Zoot Money's Big Roll Band: Big Time Operator

Rating: ★★★★

Record and Artist Details

Musicians:

Colin Allen (d)
Nick Newell (as, ts, bs, f)
Paul Williams (v)
Andy Summers (g)
Zoot Money (v, org, p)
Clive Burrows (as, ts, bs, f)

Label:

Repertoire

April/2018

Catalogue Number:

REP 5343

RecordDate:

1964, 1965, 1966, 1967 and 1968

A thunderous kitchen-sink-and-all drum workout was once seen as a means of getting audiences to their feet cheering and whooping in their unbridled approval. This was not the path chosen by Zoot Money. Instead, clambering on top of his Hammond organ, he would punch the air and ceremoniously drop his trousers to the delight of onlookers.

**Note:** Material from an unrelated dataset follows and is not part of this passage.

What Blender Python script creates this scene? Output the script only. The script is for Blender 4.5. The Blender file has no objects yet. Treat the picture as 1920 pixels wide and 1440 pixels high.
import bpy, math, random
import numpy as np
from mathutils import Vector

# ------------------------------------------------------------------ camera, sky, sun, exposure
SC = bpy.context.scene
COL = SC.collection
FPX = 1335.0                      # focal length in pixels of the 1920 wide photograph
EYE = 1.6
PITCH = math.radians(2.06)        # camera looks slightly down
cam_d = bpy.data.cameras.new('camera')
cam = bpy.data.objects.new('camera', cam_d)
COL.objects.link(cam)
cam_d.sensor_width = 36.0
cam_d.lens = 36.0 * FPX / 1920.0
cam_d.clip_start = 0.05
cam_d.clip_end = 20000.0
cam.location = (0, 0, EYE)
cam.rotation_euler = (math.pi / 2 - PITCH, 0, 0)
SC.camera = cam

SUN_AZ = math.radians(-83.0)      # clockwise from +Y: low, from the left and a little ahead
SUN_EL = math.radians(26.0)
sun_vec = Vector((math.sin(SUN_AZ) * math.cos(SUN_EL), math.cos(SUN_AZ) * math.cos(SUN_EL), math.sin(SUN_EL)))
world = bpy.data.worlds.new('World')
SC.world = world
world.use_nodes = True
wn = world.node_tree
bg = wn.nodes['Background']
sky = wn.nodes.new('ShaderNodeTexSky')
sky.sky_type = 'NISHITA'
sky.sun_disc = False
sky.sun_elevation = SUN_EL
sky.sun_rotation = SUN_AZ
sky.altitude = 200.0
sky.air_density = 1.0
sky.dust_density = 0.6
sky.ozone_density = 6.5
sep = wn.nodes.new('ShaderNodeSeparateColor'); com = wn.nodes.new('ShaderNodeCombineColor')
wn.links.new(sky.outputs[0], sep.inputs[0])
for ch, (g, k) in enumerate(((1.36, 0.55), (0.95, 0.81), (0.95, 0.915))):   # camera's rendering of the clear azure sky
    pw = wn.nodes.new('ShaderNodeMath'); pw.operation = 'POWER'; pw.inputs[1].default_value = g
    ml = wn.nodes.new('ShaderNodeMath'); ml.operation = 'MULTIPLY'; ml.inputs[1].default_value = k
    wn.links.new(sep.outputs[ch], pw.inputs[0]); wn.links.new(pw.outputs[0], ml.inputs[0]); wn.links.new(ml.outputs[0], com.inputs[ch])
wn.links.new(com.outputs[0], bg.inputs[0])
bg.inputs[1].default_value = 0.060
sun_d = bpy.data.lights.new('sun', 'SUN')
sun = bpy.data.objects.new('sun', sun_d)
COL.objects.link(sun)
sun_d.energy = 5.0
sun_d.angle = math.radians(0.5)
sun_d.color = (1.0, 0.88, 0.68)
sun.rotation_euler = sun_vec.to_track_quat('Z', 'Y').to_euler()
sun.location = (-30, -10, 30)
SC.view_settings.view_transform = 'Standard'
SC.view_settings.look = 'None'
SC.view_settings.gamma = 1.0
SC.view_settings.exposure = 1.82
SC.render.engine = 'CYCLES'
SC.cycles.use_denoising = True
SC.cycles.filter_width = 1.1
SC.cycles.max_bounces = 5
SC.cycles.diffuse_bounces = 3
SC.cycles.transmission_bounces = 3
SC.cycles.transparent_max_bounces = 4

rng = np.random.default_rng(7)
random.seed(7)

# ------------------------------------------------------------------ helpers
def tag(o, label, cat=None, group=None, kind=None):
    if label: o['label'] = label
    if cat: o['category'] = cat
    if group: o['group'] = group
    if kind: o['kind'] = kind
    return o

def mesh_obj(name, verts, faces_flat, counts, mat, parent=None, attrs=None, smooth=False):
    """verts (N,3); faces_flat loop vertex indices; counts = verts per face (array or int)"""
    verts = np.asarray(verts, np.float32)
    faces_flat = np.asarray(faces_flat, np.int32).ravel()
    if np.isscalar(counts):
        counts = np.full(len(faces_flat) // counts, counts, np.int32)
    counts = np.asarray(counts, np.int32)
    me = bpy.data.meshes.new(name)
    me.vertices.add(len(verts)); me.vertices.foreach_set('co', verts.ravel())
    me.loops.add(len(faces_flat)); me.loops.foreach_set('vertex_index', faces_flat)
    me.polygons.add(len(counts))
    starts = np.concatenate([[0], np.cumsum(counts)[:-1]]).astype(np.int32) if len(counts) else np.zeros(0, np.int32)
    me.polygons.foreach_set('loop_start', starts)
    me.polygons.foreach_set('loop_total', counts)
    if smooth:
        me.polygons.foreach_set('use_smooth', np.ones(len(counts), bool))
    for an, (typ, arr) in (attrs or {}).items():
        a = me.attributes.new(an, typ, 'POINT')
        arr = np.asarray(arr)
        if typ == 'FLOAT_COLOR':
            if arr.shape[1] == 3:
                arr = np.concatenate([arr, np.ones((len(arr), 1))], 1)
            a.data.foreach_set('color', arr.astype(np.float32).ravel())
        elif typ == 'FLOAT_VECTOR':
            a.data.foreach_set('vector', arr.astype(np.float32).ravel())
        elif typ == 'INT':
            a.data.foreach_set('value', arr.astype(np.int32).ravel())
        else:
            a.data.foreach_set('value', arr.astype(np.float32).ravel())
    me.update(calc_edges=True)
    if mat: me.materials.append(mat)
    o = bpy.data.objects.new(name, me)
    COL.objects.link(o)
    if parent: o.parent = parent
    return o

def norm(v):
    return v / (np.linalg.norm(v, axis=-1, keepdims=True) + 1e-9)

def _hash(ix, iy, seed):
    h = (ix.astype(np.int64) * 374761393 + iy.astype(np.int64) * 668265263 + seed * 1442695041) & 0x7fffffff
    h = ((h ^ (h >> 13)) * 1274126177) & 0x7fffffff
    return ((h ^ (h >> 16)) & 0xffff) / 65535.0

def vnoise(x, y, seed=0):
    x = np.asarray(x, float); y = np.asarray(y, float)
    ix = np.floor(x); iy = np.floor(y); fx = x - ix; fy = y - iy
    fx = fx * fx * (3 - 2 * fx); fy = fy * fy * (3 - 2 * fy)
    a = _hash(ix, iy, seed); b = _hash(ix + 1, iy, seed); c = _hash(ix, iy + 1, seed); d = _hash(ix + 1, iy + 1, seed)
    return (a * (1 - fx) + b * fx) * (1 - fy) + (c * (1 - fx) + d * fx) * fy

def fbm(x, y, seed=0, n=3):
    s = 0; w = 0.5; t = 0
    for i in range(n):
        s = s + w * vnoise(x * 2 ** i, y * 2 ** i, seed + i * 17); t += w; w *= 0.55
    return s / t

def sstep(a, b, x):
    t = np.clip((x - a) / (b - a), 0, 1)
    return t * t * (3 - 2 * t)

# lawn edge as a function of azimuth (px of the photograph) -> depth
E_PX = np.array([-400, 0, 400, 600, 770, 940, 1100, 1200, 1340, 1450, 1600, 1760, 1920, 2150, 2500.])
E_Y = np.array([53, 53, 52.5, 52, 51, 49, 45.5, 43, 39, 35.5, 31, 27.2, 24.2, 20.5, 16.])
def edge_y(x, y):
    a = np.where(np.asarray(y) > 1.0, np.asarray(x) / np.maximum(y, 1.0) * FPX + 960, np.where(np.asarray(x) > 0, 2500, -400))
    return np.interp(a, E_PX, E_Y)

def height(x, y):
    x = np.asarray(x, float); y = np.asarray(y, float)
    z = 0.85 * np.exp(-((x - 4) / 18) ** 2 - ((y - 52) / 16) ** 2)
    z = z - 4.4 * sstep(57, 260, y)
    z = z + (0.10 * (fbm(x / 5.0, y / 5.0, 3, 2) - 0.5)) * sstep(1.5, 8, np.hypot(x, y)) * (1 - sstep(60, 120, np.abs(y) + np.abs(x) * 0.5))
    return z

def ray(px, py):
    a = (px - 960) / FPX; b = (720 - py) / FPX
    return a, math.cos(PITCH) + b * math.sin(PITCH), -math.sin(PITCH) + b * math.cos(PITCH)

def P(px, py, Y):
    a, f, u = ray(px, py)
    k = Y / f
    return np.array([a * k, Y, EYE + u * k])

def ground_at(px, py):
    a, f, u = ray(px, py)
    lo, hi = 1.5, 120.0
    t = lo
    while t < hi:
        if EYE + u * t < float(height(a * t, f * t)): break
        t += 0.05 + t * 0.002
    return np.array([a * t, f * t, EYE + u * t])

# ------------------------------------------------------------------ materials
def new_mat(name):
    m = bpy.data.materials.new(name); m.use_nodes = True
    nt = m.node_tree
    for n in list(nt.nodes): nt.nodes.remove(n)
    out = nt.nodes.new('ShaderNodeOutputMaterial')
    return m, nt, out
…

But such behaviour shouldn't in any way distract from the realisation that Zoot Money's Big Roll Band was, along with Georgie Fame's Blue Flames and The Graham Bond Organisation, a prime example of homegrown soulful jazz-informed Hammond and horns R&B. Presented here are four CDs' worth of funkiness. The first finds Zoot in residence (as with the Blue Flames) at Soho's Flamingo Club, while the second has him at his other regular haunt of West Hampstead's Klook's Kleek. Disc three scoops up his work for the BBC, while a fourth features Zoot live in the studio. In much the same way as Ella and Sinatra, Brubeck and Peterson once trawled the depths of the Great American Songbook in search of suitable repertoire, in the UK the likes of Zoot Money cherry-picked the ever expanding Great American Soul and R&B Songbook to personalise. The fact that a good part of this collection was recorded live adds to the sweat-soaked authenticity and demonstrates what a tight and exciting six-piece unit this was. The Blue Note catalogue not only supplied some of the band's inspiration but also resulted in reworkings of The Jazz Messengers' ‘Blues March’ and Big John Patton's ‘Along Came John’. Throughout, sax men Nick Newell and Clive Burrows impress with a rich well-rounded sound, guitarist Andy Summers (later to join Sting and Stewart Copeland in The Police), adds numerous suitable licks, leaving Paul Williams (also helping out on vocals) and Colin Allen to supply first rate back-up. That leaves the Big Time Operator himself. A larger-than-life personality, Zoot Money like his contemporaries Georgie Fame and Chris Farlowe, had an instantly recognisable vocal approach, husky and direct. Later on, he supplemented his interpretations of US-derived material with custom-composed compositions penned by the team of Tony Colton and Ray Smith, the biggest of which was ‘Big Time Operator’. Limited to 2,000 copies, this release vividly defines a truly exciting moment in time when R&B and jazz rubbed shoulders to great effect.